To say that morally, spiritually, humanly, homosexuality is always bad seems as absurd as to say that in the same terms heterosexuality is always good, or the other way round. It is not the object of our sexuality that determines its value but the inner nature of our sexuality. If (a) it is as raw as the coupling of animals, at its worst it demeans us and at its best still leaves our deepest hunger for each other unsatisfied. If (b) it involves some measure of kindness, understanding, and affection as well as desire, it can become an expression of human love in its fullness and can thus help to complete us as humans. Whatever our sexual preference happens to be, both of these possibilities are always there. It's not whom yougo to bed with or what you do when you get there that matters so much. It's what besides sex you are asking to receive, and what besides sex you are offering to give.

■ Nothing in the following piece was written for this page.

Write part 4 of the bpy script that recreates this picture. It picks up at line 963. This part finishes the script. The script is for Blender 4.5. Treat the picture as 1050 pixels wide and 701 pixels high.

Here and there the Bible condemns homosexuality in the sense of (a), just as under the headings of adultery and fornication it also condemns heterosexuality in the sense of (a). On the subject of homosexuality in the sense of (b), it is as silent as it is on the subject of sexuality generally in the sense of (b). The great commandment is that we are to love one another-responsibly, faithfully, joyfully-and presumably the biblical view is implied in that.
Beyond that, "Love is strong as death," sings Solomon in his song. "Many waters cannot quench love, neither can floods drown it" (Song of Solomon 8:6-7). Whoever you are and whoever it is you desire, the passion of those lines is something you are quick to recognize.